2. The contract provided that the defendant would furnish the plaintiff a marketable title, and that the seller was to convey the property to the purchaser by warranty deed subject only to (1) all valid restrictions of record, (2) zoning ordinances affecting the property, (3) encumbrances as specified in the contract, and (4) existing leases. No encumbrances were specified by the contract as being excepted. A special stipulation provided that the seller would be liable for all liens upon the property for street improvements which bore a date prior to the acceptance of the contract. The evidence and the record showed that there were at least seven liens against the property for street improvements dated prior to the contract date, and the total amount covered thereby was $1,892.18. The evidence shows that the defendant never did offer to perform the contract in accordance with its terms, and there was no obligation on the plaintiff to undertake to perform until the liens were discharged. Douglas v. McNabb Realty Co., 78 Ga. App. 845, 853 (3c) (52 SE2d 550). See also City of Rome v. Breed, Elliot & Harrison, 21 Ga. App. 805 (95 S.E. 474); Kenney v. Walden, 28 Ga. App. 810 (3) (113 S.E. 61); Youngblood v. Schwan, 72 Ga. App. 86 (33 SE2d 26). The evidence authorized the judgment for the plaintiff.

3. A ground of a motion for new trial complaining of the exclusion of documentary evidence must set forth, literally or substantially, either in the ground itself or as an exhibit thereto, or by specific reference to another part of the record, the document excluded so that the court can ascertain whether the excluded evidence was material and relevant to the issues and whether its exclusion was harmful to the complaining party. A ground of a motion for new trial complaining of the exclusion of evidence, which does not thus set forth the *544 evidence offered and excluded, is incomplete and presents nothing for the court's consideration. Harris v. State, 96 Ga. App. 395, 400 (2) (100 SE2d 120); Thrailkill v. State, 103 Ga. App. 189, 191 (3) (118 SE2d 837), and cits. As a corollary proposition a special ground of a motion for new trial complaining of the exclusion of oral testimony which fails to show that a pertinent question was asked, that a statement was made to the court at the time it was asked showing what the answer would be, and that the testimony was material and would have benefited the movant, is too incomplete to be considered. Griffin v. Henderson, 117 Ga. 382 (2) (43 S.E. 712); Bowden v. Bowden, 125 Ga. 107, 108 (1) (53 S.E. 606); Bourquin v. Bourquin, 151 Ga. 575, 578 (2) (107 S.E. 767); Clare v. Drexler, 152 Ga. 419 (1) (110 S.E. 176); Thompson v. Central of Ga. R. Co., 102 Ga. App. 5, 7 (4) (115 SE2d 471). Special ground 1 assigns error "because the court refused to admit the defendant's exhibit No. 2, being affidavit of Regal Conception." This ground does not set forth the substance of defendant's exhibit No. 2, or make reference to any place in the record where it might be found. Special grounds 4, 5, 6, and 7 complain of the exclusion of oral testimony sought to be elicited from various witnesses. None of these grounds shows that a pertinent question was asked or that a statement was made to the court at the time showing what answer was expected, nor is there any showing in any of these grounds as to how the expected testimony would have been material or would have benefited the movant, if it had been admitted. In these circumstances there was nothing for the trial court to decide, and it is impossible for this court to ascertain whether the movant would have been benefited by the admission of the evidence or how he was injured by its exclusion.

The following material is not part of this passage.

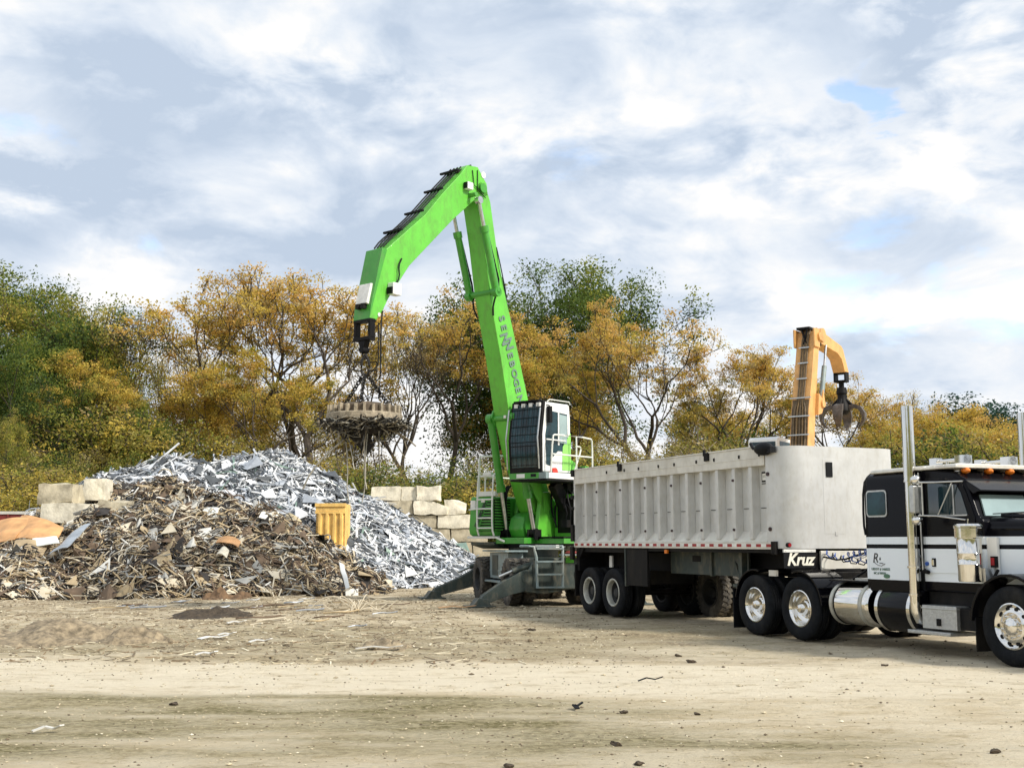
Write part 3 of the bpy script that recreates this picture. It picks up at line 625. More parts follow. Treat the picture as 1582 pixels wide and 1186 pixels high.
    b = MB(); b.box(11.22, 11.5, .12, .62, .4, .7); b.box(10.45, 11.5, .3, .7, .7, .92); b.box(11.56, 11.58, .05, .6, .14, .6); b.build('battery_box', M['black'], root, bevel=.01)
    # exhaust stacks
    for y, s in ((.1, 1), (2.4, -1)):
        b = MB(); x = 10.38; b.tube([(x, y, 3.61), (x, y, 2.5)], .086, 20); b.tube([(x, y, 2.5), (x, y, .75), (x, y, .62), (x+.02, y+s*.05, .5), (x+.05, y+s*.2, .44), (x+.05, y+s*.5, .44)], .074, 20)
        for z in (2.5, 1.25, .85): b.lathe([(.07, z-.02), (.092, z-.015), (.092, z+.015), (.07, z+.02)], (x, y, 0), (0, 0, 1), 20)
        st = b.build('exhaust_stack', M['chrome'], root)
        b = MB(); b.bar((x, y, 2.45), (x-.02, y+s*.16, 2.45), .05, .04); b.bar((x, y, 1.4), (x-.02, y+s*.16, 1.4), .05, .04); b.tube([(x+.1, y+s*.07, 2.62), (x+.11, y+s*.07, 1.2)], .012); b.build('bracket', M['steel'], st)
    # air cleaners
    for y in (.06, 2.44):
        b = MB(); b.lathe([(.001, 1.07), (.15, 1.075), (.16, 1.09), (.165, 1.3), (.17, 1.31), (.165, 1.32), (.165, 1.45), (.17, 1.46), (.165, 1.47), (.165, 1.66), (.19, 1.67), (.19, 1.8), (.2, 1.81), (.2, 1.83), (.17, 1.86), (.001, 1.865)], (11.52, y, 0), (0, 0, 1), 32)
        b.cyl((11.52, y, 1.86), (11.52, y, 1.93), .008); b.build('air_cleaner', M['chrome'], root)
        b = MB(); s = 1 if y < 1 else -1; b.box(11.5, 11.74, *sorted((y+s*.05, y+s*.22)), 1.08, 1.26); b.build('air_cleaner_bracket', M['steel'], root)
    # mirrors
    for y, s in ((.24, -1), (2.26, 1)):
        yo = y+s*.30
        b = MB(); b.box(10.62, 10.72, *sorted((yo-.09, yo+.1)), 2.02, 2.42); mr = b.build('mirror', M['steel'], root, bevel=.02)
        b = MB(); b.box(10.612, 10.62, yo-.08, yo+.09, 2.04, 2.4); b.build('mirror_glass', M['glassp'], mr)
        for z in (1.92, 2.5): b = MB(); b.sphere((10.68, yo, z), .085, 16, sc=(.8, 1, .8)); b.build('convex_mirror', M['chrome'], mr)
        b = MB(); b.tube([(10.7, yo, 2.44), (10.74, yo+.0, 2.46), (10.9, y+s*.15, 2.46), (11.3, y+s*.02, 2.46)], .012); b.tube([(10.7, yo, 1.99), (10.9, y+s*.15, 1.98), (11.32, y+s*.02, 1.92)], .012)
        b.tube([(10.76, y+s*.27, 2.46), (10.76, y+s*.27, 1.98)], .012); b.tube([(10.9, y+s*.13, 1.98), (11.15, y+s*.08, 2.44)], .01); b.build('mirror_arm', M['steel'], mr)
    # hoses at the sleeper back
    b = MB()
    for j, (c0, z0) in enumerate(((.9, 1.42), (1.1, 1.38))):
        P = [(7.52+i*.034*1.5, .75+j*.12+.05*math.cos(i*1.5), z0-.10*math.sin(math.pi*i/34)+.05*math.sin(i*1.5)) for i in range(35)]
        b.tube(P, .011, 6, mi=j)
    b.tube([(7.52, .72, 1.36), (8.0, .7, 1.3), (8.6, .6, 1.42), (9.3, .5, 1.5)], .016, 6, mi=1, smooth=1); b.tube([(8.6, .45, 1.02), (9.0, .45, 1.2), (9.3, .42, 1.38)], .02, 6, mi=1, smooth=1)
    P = [(8.5+i*.02, .42+.045*math.cos(i*.9), 1.4+.045*math.sin(i*.9)+.002*i) for i in range(40)]; b.tube(P, .01, 6, mi=0)
    P = [(8.55+i*.02, .52+.045*math.cos(i*.9+1), 1.38+.045*math.sin(i*.9+1)+.002*i) for i in range(38)]; b.tube(P, .01, 6, mi=2)
    b.build('air_lines', [M['blue'], M['hose'], M['tapewhite']], root)
    # lettering on the sleeper
    X = (1, 0, 0); Z = (0, 0, 1); y = .176
    L_ = text('lettering', 'R', .21, (9.40, y, 1.30), X, Z, M['letterblk'], sl, .002, .25); text('lettering', '&', .06, (9.55, y, 1.34), X, Z, M['letterblk'], sl, .002, .2)
    b = MB(); b.tube([(9.43, y, 1.33), (9.46, y, 1.29), (9.52, y, 1.262), (9.60, y, 1.25), (9.68, y, 1.285)], .004, 6); b.tube([(9.56, y, 1.295), (9.64, y, 1.287)], .006, 6); b.build('logo_swoosh', M['letterblk'], sl)
    text('lettering', 'USDOT # 1468555', .052, (9.37, y, 1.185), X, Z, M['lettergrey'], sl, .002, 0, .001)
    text('lettering', 'MC # 588504', .048, (9.42, y, 1.125), X, Z, M['lettergrey'], sl, .002, 0, .001)
    b = MB(); b.lathe([(.055, 0), (.055, .01), (.001, .01)], (0, 0, 0), (0, -1, 0), 24); b.v = [(9.71+v[0]*1.2, y+.003+v[1], 1.1+v[2]*.6) for v in b.v]; b.build('oval_badge', M['letter'], sl)
    OFF = Vector((0, 0, 0))
build_tractor()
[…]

4. Special grounds 2 and 3 attempt to assign error on the allowance of the amendment to the petition. It is fundamental that objections to rulings on pleadings are not proper grounds of a motion for new trial. Beck v. State, 100 Ga. App. 759, 760 (1) (112 SE2d 426); Halligan v. Underwriters at Lloyd's, 102 Ga. App. 905, 909 (2) (118 SE2d 107). These grounds cannot, therefore, be considered.

Judgment affirmed. Felton, C. J., and Pannell, J., concur.